Your task:
Retype the opening lines of the data exactly, stopping after the line that contains "V = lambda *a: np.array(a, float)". Skip every picture.

Scene script records
# # # #

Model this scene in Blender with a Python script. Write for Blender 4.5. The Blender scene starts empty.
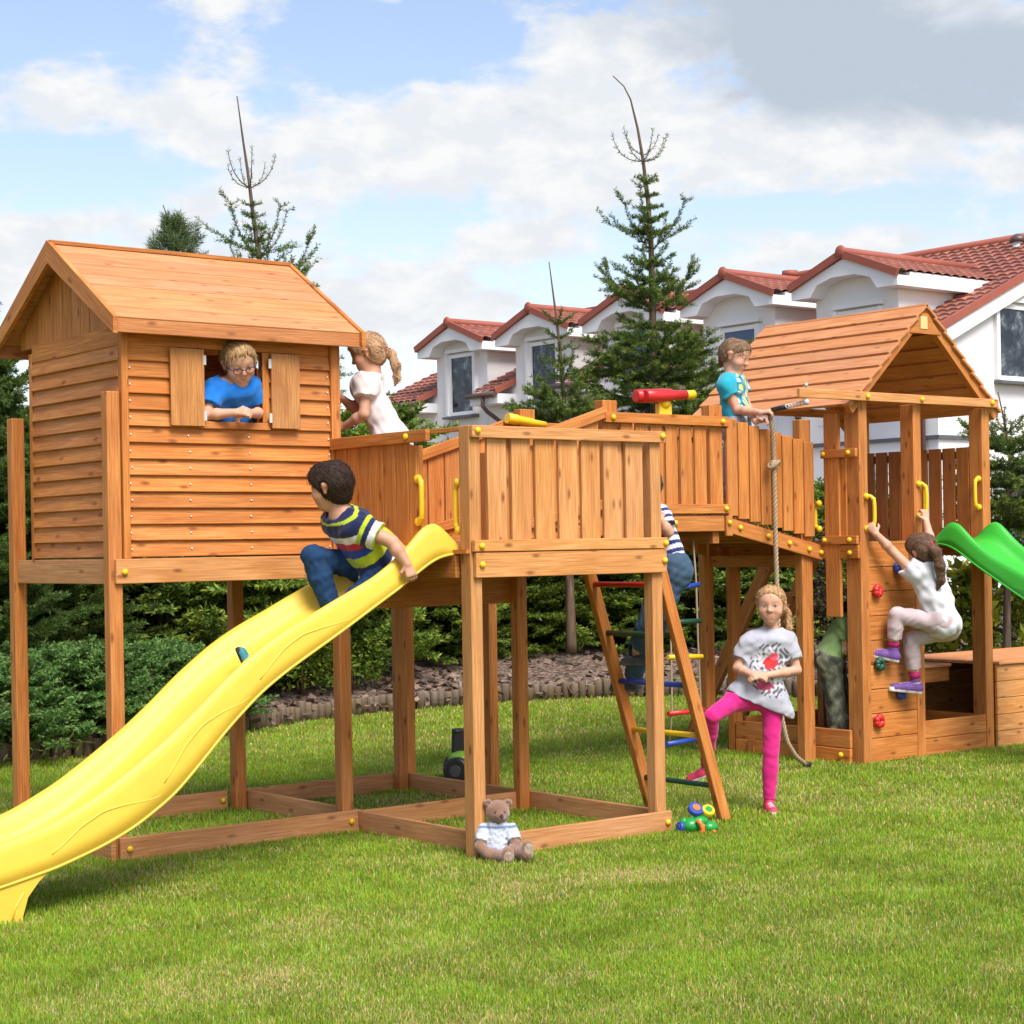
import bpy, math, random
import numpy as np
from mathutils import Vector, Matrix
R = random.Random(7)
NR = np.random.default_rng(11)
C = bpy.context.scene.collection
V = lambda *a: np.array(a, float)

# ---------------------------------------------------------------- camera numbers and point helpers
F_PX, ROLL, YC, TH = 1859.18, 0.0173, 547.09, 0.6697
EYE = V(-4.2391, -8.5945, 1.55)
RIGHT = V(math.cos(TH), -math.sin(TH), 0); FWD = V(math.sin(TH), math.cos(TH), 0); UP = V(0, 0, 1)
def ray(px, py):
    c, s = math.cos(ROLL), math.sin(ROLL)
    a, b = px - 512, py - YC
    return RIGHT * ((c * a - s * b) / F_PX) + FWD - UP * ((s * a + c * b) / F_PX)
def at(px, py, d): return EYE + ray(px, py) * d
def on_y(px, py, y):
    r = ray(px, py); return EYE + r * ((y - EYE[1]) / r[1])
def on_z(px, py, z=0.0):
    r = ray(px, py); return EYE + r * ((z - EYE[2]) / r[2])

# ---------------------------------------------------------------- objects
def tag(o, label=None, cat=None, group=None, kind=None):
    if label: o['label'] = label
    if cat: o['category'] = cat
    if group: o['group'] = group
    if kind: o['kind'] = kind
    return o
def thing(name, label, cat, loc=(0, 0, 0), rz=0, group=None):
    o = bpy.data.objects.new(name, None); C.objects.link(o)
    o.location = Vector(loc); o.rotation_euler = (0, 0, rz); o.empty_display_size = .2
    return tag(o, label, cat, group)
def hang(o, parent):
    o.parent = parent
    if parent.type == 'EMPTY' and not parent.get('local'):
        o.matrix_parent_inverse = Matrix.Translation(-parent.location)
    return o

class MB:
    """collects boards, tubes and lumps and links them as one mesh"""
    def __init__(s, tone=1.0, jit=.20):
        s.v = []; s.f = []; s.uv = []; s.c = []; s.m = []; s.sm = []; s.tone = tone; s.jit = jit
    def _tint(s):
        t = s.tone * (1 + R.uniform(-s.jit, s.jit)); w = R.uniform(-.12, .12)
        return (t * (1 + w * .25), t, t * (1 - w), 1)
    def board(s, p0, p1, w, t, wdir=(0, 0, 1), mi=0, tint=None):
        p0 = V(*p0); p1 = V(*p1); ax = p1 - p0; L = np.linalg.norm(ax); ax = ax / L
        wv = V(*wdir) - ax * np.dot(V(*wdir), ax); wv /= np.linalg.norm(wv); tv = np.cross(ax, wv)
        b = len(s.v); W = wv * w / 2; T = tv * t / 2
        for p in (p0, p1):
            for sw, st in ((-1, -1), (1, -1), (1, 1), (-1, 1)): s.v.append(p + W * sw + T * st)
        ou, ov = R.uniform(0, 60), R.uniform(0, 60); tc = tint or s._tint(); s.c += [tc] * 8
        acc = 0
        for k, d in zip(range(4), (w, t, w, t)):
            k2 = (k + 1) % 4
            s.f.append((b + k, b + 4 + k, b + 4 + k2, b + k2))
            s.uv += [(ou, ov + acc), (ou + L, ov + acc), (ou + L, ov + acc + d), (ou, ov + acc + d)]; acc += d
            s.m.append(mi); s.sm.append(False)
        for fc in ((b, b + 1, b + 2, b + 3), (b + 7, b + 6, b + 5, b + 4)):
            s.f.append(fc); s.m.append(mi); s.sm.append(False)
            s.uv += [(ou, ov), (ou + .02, ov + w), (ou + .04, ov + w), (ou + .03, ov)]
        return s
    def box(s, x0, x1, y0, y1, z0, z1, g=None, mi=0, tint=None):
        d = (x1 - x0, y1 - y0, z1 - z0); g = g or 'xyz'[int(np.argmax(d))]
        mx, my, mz = (x0 + x1) / 2, (y0 + y1) / 2, (z0 + z1) / 2
        if g == 'x': return s.board((x0, my, mz), (x1, my, mz), d[2], d[1], (0, 0, 1), mi, tint)
        if g == 'y': return s.board((mx, y0, mz), (mx, y1, mz), d[2], d[0], (0, 0, 1), mi, tint)
        return s.board((mx, my, z0), (mx, my, z1), d[0], d[1], (1, 0, 0), mi, tint)
    def poly(s, pts, n, t, mi=0, gdir=(0, 0, 1), tint=None):
        """flat polygon of thickness t along n; grain along gdir"""
        n = V(*n) / np.linalg.norm(V(*n)); b = len(s.v); k = len(pts); P = [V(*p) for p in pts]
        g = V(*gdir); h = np.cross(n, g); tc = tint or s._tint(); ou, ov = R.uniform(0, 60), R.uniform(0, 60)
        s.v += [p + n * t / 2 for p in P] + [p - n * t / 2 for p in P]; s.c += [tc] * (2 * k)
        u = lambda i: (ou + float(np.dot(s.v[i], g)), ov + float(np.dot(s.v[i], h)))
        a = list(range(b, b + k)); c = list(range(b + 2 * k - 1, b + k - 1, -1))
        fs = [a, c] + [[b + i, b + k + i, b + k + (i + 1) % k, b + (i + 1) % k] for i in range(k)]
        for fc in fs:
            s.f.append(tuple(fc)); s.m.append(mi); s.sm.append(False); s.uv += [u(i) for i in fc]
        return s
    def tube(s, pts, r, n=10, mi=0, tint=None, caps=True, closed=False):
        P = [V(*p) for p in pts]; k = len(P); b = len(s.v); tc = tint or s._tint()
        rr = r if hasattr(r, '__len__') else [r] * k; ref = None; L = 0
        for i, p in enumerate(P):
            d = P[min(i + 1, k - 1)] - P[max(i - 1, 0)]; d = d / (np.linalg.norm(d) + 1e-12)
            if ref is None: ref = V(0, 0, 1) if abs(d[2]) < .9 else V(1, 0, 0)
            e = ref - d * np.dot(ref, d); e /= np.linalg.norm(e); f2 = np.cross(d, e); ref = e
            for j in range(n):
                a = 2 * math.pi * j / n; s.v.append(p + (e * math.cos(a) + f2 * math.sin(a)) * rr[i]); s.c.append(tc)
        for i in range(k - 1):
            l2 = L + np.linalg.norm(P[i + 1] - P[i])
            for j in range(n):
                j2 = (j + 1) % n; s.f.append((b + i * n + j, b + i * n + j2, b + (i + 1) * n + j2, b + (i + 1) * n + j))
                a0, a1 = j / n * .2, (j + 1) / n * .2
                s.uv += [(L, a0), (L, a1), (l2, a1), (l2, a0)]; s.m.append(mi); s.sm.append(True)
            L = l2
        if caps:
            for q in (list(range(b + n - 1, b - 1, -1)), list(range(b + (k - 1) * n, b + k * n))):
                s.f.append(tuple(q)); s.m.append(mi); s.sm.append(False); s.uv += [(0, 0)] * n
        return s
    def lump(s, c, r, n=10, m=7, mi=0, tint=None, rot=None):
        c = V(*c); r = V(*r) if hasattr(r, '__len__') else V(r, r, r); b = len(s.v); tc = tint or s._tint()
        for i in range(m + 1):
            th = math.pi * i / m
            for j in range(n):
                a = 2 * math.pi * j / n
                q = V(math.sin(th) * math.cos(a), math.sin(th) * math.sin(a), math.cos(th)) * r
                if rot is not None: q = rot @ q
                s.v.append(c + q); s.c.append(tc)
        for i in range(m):
            for j in range(n):
                j2 = (j + 1) % n; s.f.append((b + i * n + j, b + (i + 1) * n + j, b + (i + 1) * n + j2, b + i * n + j2))
                s.uv += [(j / n, i / m)] * 4; s.m.append(mi); s.sm.append(True)
        return s
    def build(s, name, mats, parent=None, bevel=0):
        me = bpy.data.meshes.new(name)
        me.from_pydata([tuple(p) for p in s.v], [], s.f)
        if s.uv:
            ul = me.uv_layers.new(name='UVMap'); ul.data.foreach_set('uv', np.array(s.uv, 'f').ravel())
        ca = me.color_attributes.new('tint', 'FLOAT_COLOR', 'POINT'); ca.data.foreach_set('color', np.array(s.c, 'f').ravel())
        for m in (mats if isinstance(mats, (list, tuple)) else [mats]): me.materials.append(m)
        me.polygons.foreach_set('material_index', s.m); me.polygons.foreach_set('use_smooth', s.sm)
        o = bpy.data.objects.new(name, me); C.objects.link(o)
        if bevel:
            bm = o.modifiers.new('edge', 'BEVEL'); bm.width = bevel; bm.segments = 2; bm.limit_method = 'ANGLE'; bm.angle_limit = math.radians(50)
        if parent is not None: hang(o, parent)
        return o

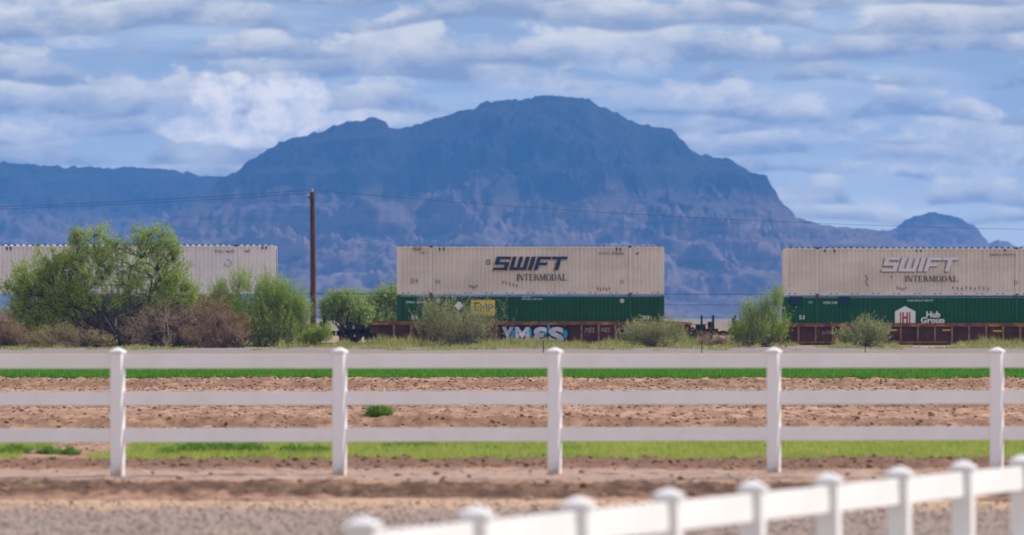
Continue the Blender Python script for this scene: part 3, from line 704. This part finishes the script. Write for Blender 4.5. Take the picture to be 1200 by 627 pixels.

# # # #

Written reply:
Model this scene in Blender with a Python script. Write for Blender 4.5. The Blender scene starts empty.
import bpy, math, random
import numpy as np
from mathutils import Vector, Matrix
R = random.Random(7)
NR = np.random.default_rng(11)
C = bpy.context.scene.collection
V = lambda *a: np.array(a, float)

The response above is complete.